Standing near the scene where someone allegedly shot at a cop the other day, mayoral candidate Henry Fernandez called for taking community policing to the next level — to keep everyone safer.
“It is a threat to all of us whenever anyone is shot, and particularly when anyone shoots at a police officer,” Fernandez said at a Monday afternoon press conference outside Van Dome on Hamilton Avenue. “It puts all of us at risk.” A suspected armed robber allegedly shot at New Haven police Officer Leonard Soto, who was chasing him on the street while working an extra-duty job at the club last weekend.
Fernandez called the press conference in response to a stretch of six shootings across town over the last nine days, including two murders and several others that could easily have ended up as murders.
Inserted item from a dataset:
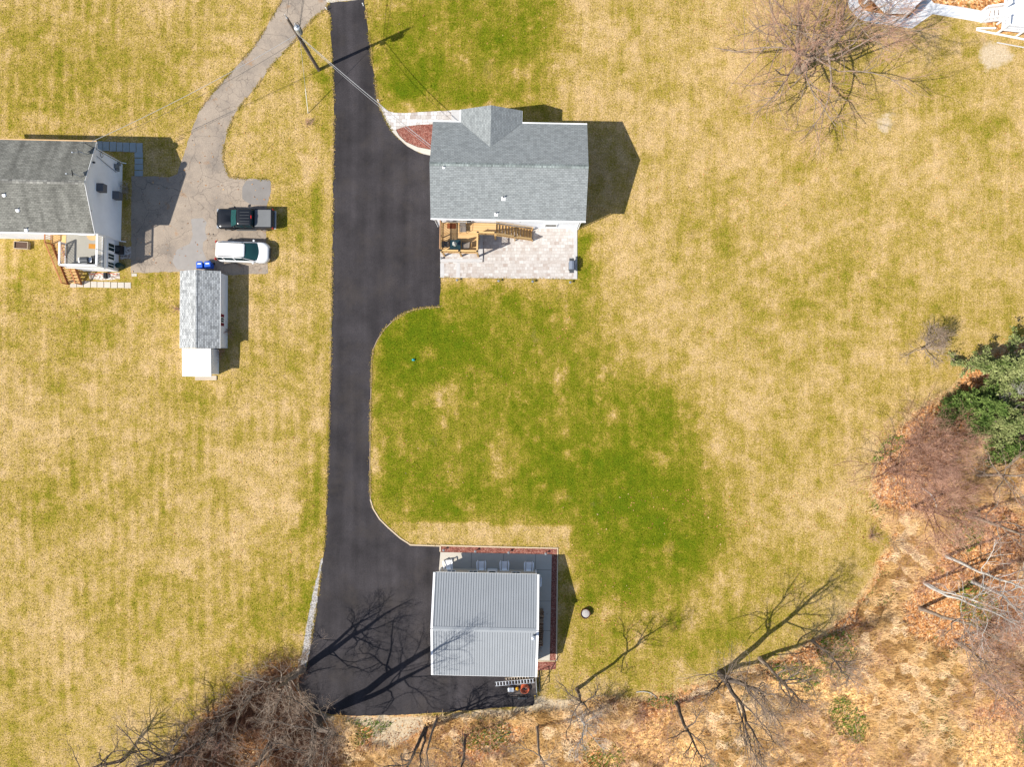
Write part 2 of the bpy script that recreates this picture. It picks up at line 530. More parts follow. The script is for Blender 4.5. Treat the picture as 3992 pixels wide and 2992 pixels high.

“Part of my job as mayor is to make sure all police officers get home safely to their families,” Fernandez said at his press conference. (Click here to read his crime platform.)
In the interest of keeping everyone safe, Fernandez laid out a four-pronged approach for building on the initial steps taken under New Haven’s revived community-policing effort:
• Draw on a new body of policing ideas known as “legitimacy,” with an emphasis on positive everyday interactions between cops and citizens — how quickly calls are returned, for instance — to build trust with the public. (Read more about that here.) “Legitimacy ensures that residents will be more likely to be partners, joining block watches, calling 911 when they see a crime, and acting as witnesses to crime,” Fernandez argued.
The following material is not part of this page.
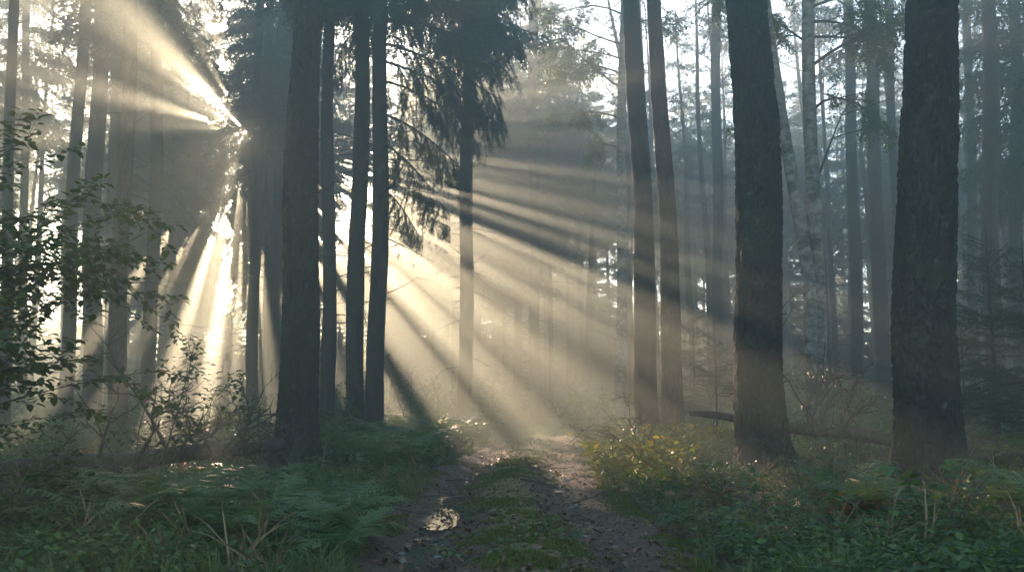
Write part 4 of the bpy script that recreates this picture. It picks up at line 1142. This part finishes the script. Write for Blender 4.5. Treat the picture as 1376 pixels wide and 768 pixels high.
young_spruce(1225, 30, 4.0, 1.3, 'young spruce in the mist left of the huge right trunk', 75)
young_spruce(935, 31, 4.2, 1.3, 'young spruce in the mist behind the thinner dark trunk', 76)
young_spruce(420, 32, 4.4, 1.4, 'young spruce showing behind the massive left trunk', 77)
young_spruce(250, 34, 3.6, 1.3, 'young spruce in the glow left of the sunburst', 78)
young_spruce(690, 48, 5.0, 1.5, 'young spruce in the bright mist left of the foggy pine', 79)
print('shrubs', round(_time.time() - _T0, 1))

# ------------------------------------------------------------------ dead wood
M['log_bark'] = bark_mat('log_bark', (.02, .017, .013), (.075, .062, .048), (.15, .125, .10), 12, 3, .6, moss=.6)
def log_thing(name, label, cat, pts, rad, mat, seed, branches):
    rng = rs(seed); pts = np.array(pts, float); o = pts[0].copy(); o[2] -= rad[0]
    r = link(name, None, None, o); tag(r, label, cat)
    n = 60; s = np.linspace(0, 1, n); sk_ = np.linspace(0, 1, len(pts))
    P = np.stack([np.interp(s, sk_, pts[:, k]) for k in range(3)], -1) - o
    P = P + np.stack([0 * s, .04 * np.sin(s * 9 + seed), .025 * np.sin(s * 13 + seed)], -1)
    mb = MB(); rr = np.interp(s, sk_, rad) * (1 + .08 * noise2(s * 14, 3.1, seed))
    mb.add(*tube(P, rr, 14, jitter=.03, rng=rng)); link('trunk', mb.mesh('trunk', M[mat]), r)
    for (a, b, ra, lev, kids, wig) in branches:
        mb = MB(); a = np.array(a) - o; b = np.array(b) - o
        crooked(rng, a, b - a, float(np.linalg.norm(b - a)), ra * 1.3, mb, lev, wig, kids + 1)
        link('branch', mb.mesh('branch', M['twig']), r)
    return r
y = 12.6
def A(px, row, yy=12.6): return at(px, row, yy)
log_thing('fallen_log', 'long mossy fallen log with dead branches lying left below the hazel shrub', 'log',
    [A(-20, 634, 12.0), A(120, 624, 12.3), A(230, 613, 12.8), A(380, 595, 14.0)], [.15, .14, .125, .09], 'log_bark', 5,
    [(A(130, 626, 12.3), A(160, 525, 12.2), .02, 1, 3, .3), (A(185, 622, 12.5), A(208, 560, 12.3), .028, 1, 2, .2), (A(235, 617, 12.7), A(172, 520, 12.9), .024, 2, 3, .35), (A(245, 615, 12.7), A(250, 578, 12.5), .03, 0, 1, .1),
     (A(250, 612, 12.7), A(305, 545, 12.6), .018, 2, 4, .5), (A(285, 608, 13), A(262, 520, 12.8), .02, 2, 4, .5), (A(300, 606, 13), A(368, 515, 13.2), .018, 2, 3, .3), (A(310, 605, 13.2), A(340, 560, 12.6), .016, 2, 4, .6), (A(215, 618, 12.6), A(180, 660, 11.6), .016, 1, 3, .3), (A(60, 634, 12.2), A(95, 560, 12.2), .016, 1, 3, .4), (A(270, 610, 12.8), A(225, 545, 13.4), .016, 2, 4, .5), (A(330, 602, 13.4), A(310, 530, 13.6), .014, 2, 4, .6)])
log_thing('fallen_log', 'thin bare fallen trunk behind the two big right trunks', 'log',
    [A(928, 554, 17), A(1000, 565, 16.3), A(1130, 581, 15.2), A(1215, 595, 14.4), A(1400, 622, 13.2)], [.05, .08, .10, .11, .12], 'log_bark', 6,
    [(A(1105, 582, 15.4), A(1042, 468, 15.2), .018, 2, 4, .5), (A(1120, 584, 15.3), A(1178, 532, 15.0), .016, 2, 4, .5), (A(1090, 580, 15.5), A(1118, 490, 15.8), .018, 2, 4, .5), (A(960, 562, 16.6), A(955, 590, 16.2), .014, 1, 2, .3), (A(1140, 588, 15.1), A(1120, 540, 14.6), .014, 2, 3, .5), (A(1060, 576, 15.8), A(1055, 505, 15.8), .014, 2, 3, .6)])
def brush(name, px, row, yy, tips, label, seed, r=.012, leaves=None):
    rng = rs(seed); o = at(px, row, yy); x = link(name, None, None, o); tag(x, label, 'dead branch')
    mb = MB()
    for (tx, ty, ty2) in tips:
        e_ = at(tx, ty, ty2) - o; crooked(rng, np.zeros(3), e_, float(np.linalg.norm(e_)), r * 1.35, mb, 2, .5, 5)
    if leaves:
        link('twigs', mb.mesh('twigs', M['dead_wood']), x)
        C = Crown(); p = at(*leaves, yy) - o
        P = [p + rng.randn(3) * np.array([.16, .12, .12]) + np.linspace(0, 1, 4)[:, None] * np.array([.05, 0, -.22]) for k in range(22)]
        leaves_on(rng, P, 30, .07, LEAFB, C, 0, .3, .6); V, T, _ = C_arr(C)
        link('withered_leaves', mk_mesh('withered_leaves', V, T, M['litter'], True), x)
    else:
        x2 = link('twigs', mb.mesh('twigs', M['dead_wood']), x)
brush('dead_branch', 325, 610, 13.6, [(255, 560, 13.2), (290, 520, 13.4), (345, 530, 13.9), (372, 500, 14.2), (240, 590, 12.8), (200, 560, 13.4)], 'tangle of bare curving twigs at the right end of the mossy log', 81)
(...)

• Focus more on “prison re-entry” by working with the state and not-for-profits “long before” people come out of jail to “help them find housing, reconnect with families, get into job-training programs, and start on a path to further education.”
• Reopen a “full-service community center” in Dixwell and Newhallville (along the lines of the shuttered Q House), keeping “at least one school building … open through the evening during the school year” for youth programs in each neighborhood, and ensuring teens have summer jobs.
• Stop the state from bringing Keno to town. (Read about that here.)